Note:
Rumor has it that the person who usually does these profiles is currently on hour 14 of a 1 hour escape room. He is shouting through the door to the now empty lobby that “I’ve almost got it!” And “NO HINTS!”. That person should be back for the next Profile in Nature. It has fallen to me to perform this task. You’d think that I would know something about nature – or at least have a decent profile, but no – “nature” is that really big room on the other side of my front door, and my head is shaped like a forgotten potato in the back pantry.
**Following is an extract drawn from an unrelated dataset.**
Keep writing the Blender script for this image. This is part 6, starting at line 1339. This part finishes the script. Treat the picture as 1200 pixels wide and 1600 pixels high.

This is a bird. He is a big bird, (not that Big Bird, but he did audition for the part.) a big, brown bird sitting on a wood thingy, who can’t believe you barged right into the bathroom while he was trying to figure out the bidet. Either that or Martha brought up the whole “Where is the missing egg?” issue again. How was he supposed to keep track of all three while the game was on? You know what? Martha can go jump off a lake! These are very sharp foot thingys and this hard mouth part can cut through molten steel when angered, so she better just stop bringing that up. This bird has a wingspan, and could fly, but like so many today, they are all waiting longer to get their licenses. It’s a generational thing, who has time for flying anyway? Blame it on social media, everyone else does. He did not realize that flying was even an option until late in life. The problem started with coddling parents (who did okay giving him roots but forgot about the other half of that quote), then there was the whole Erica Jong-thing, and finally, as a young adult, he was too embarrassed to attend flight school with the other hatchlings. (By the way, that’s why he initially contact the Children’s Television Network about a role where he could keep his feet on the ground at all times.) Finally, he left the nest and started hanging with the cool birds who knew how to fly, but couldn’t be bothered. That’s where he met Martha. Lately, he starting getting into preening, but he watched a David Attenborough documentary on peacocks, so that idea bit the ghost. The most discouraging revelation, thanks to Martha, was that he didn’t have to be a chicken to be hen-pecked. “What? No, we had plenty of Pringles, nobody ate the egg!” He doesn’t have a lot to look forward to, but sometimes, that’s the way the ball crumbles.